Directions for this task:
What lines of the data include the string "scene"? Copy them all.
════════
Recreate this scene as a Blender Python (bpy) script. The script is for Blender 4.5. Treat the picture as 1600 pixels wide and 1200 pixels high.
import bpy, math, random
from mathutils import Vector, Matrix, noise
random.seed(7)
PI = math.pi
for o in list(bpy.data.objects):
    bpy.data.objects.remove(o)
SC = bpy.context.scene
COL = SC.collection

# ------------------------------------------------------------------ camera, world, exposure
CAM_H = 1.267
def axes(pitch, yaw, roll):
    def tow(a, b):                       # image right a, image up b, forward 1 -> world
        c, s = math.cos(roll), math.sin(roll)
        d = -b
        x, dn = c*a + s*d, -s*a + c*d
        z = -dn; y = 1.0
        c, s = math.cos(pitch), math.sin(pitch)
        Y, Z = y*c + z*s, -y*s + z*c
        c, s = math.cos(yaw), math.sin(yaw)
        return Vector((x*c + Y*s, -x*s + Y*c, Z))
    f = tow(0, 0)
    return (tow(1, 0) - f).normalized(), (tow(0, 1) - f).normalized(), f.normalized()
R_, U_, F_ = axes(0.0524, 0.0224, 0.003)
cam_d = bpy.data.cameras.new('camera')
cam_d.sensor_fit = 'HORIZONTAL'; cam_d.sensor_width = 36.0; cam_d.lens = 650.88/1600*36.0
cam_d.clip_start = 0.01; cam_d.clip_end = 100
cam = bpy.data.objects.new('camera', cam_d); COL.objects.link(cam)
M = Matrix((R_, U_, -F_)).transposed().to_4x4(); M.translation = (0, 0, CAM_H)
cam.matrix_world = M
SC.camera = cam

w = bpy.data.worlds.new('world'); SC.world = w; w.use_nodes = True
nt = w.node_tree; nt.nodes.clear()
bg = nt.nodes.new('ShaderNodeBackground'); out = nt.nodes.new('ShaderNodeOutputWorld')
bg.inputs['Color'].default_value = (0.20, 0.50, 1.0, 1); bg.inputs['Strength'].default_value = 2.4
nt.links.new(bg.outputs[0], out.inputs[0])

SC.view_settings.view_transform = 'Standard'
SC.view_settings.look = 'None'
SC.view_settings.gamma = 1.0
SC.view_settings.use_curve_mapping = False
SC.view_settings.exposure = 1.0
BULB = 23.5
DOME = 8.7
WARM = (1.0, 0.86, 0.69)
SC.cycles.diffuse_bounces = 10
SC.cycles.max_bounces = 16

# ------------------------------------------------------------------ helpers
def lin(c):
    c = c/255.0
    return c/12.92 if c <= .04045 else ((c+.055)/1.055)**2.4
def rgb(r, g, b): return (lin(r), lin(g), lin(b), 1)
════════
Answer to the exercise:
Recreate this scene as a Blender Python (bpy) script. The script is for Blender 4.5. Treat the picture as 1600 pixels wide and 1200 pixels high.
SC = bpy.context.scene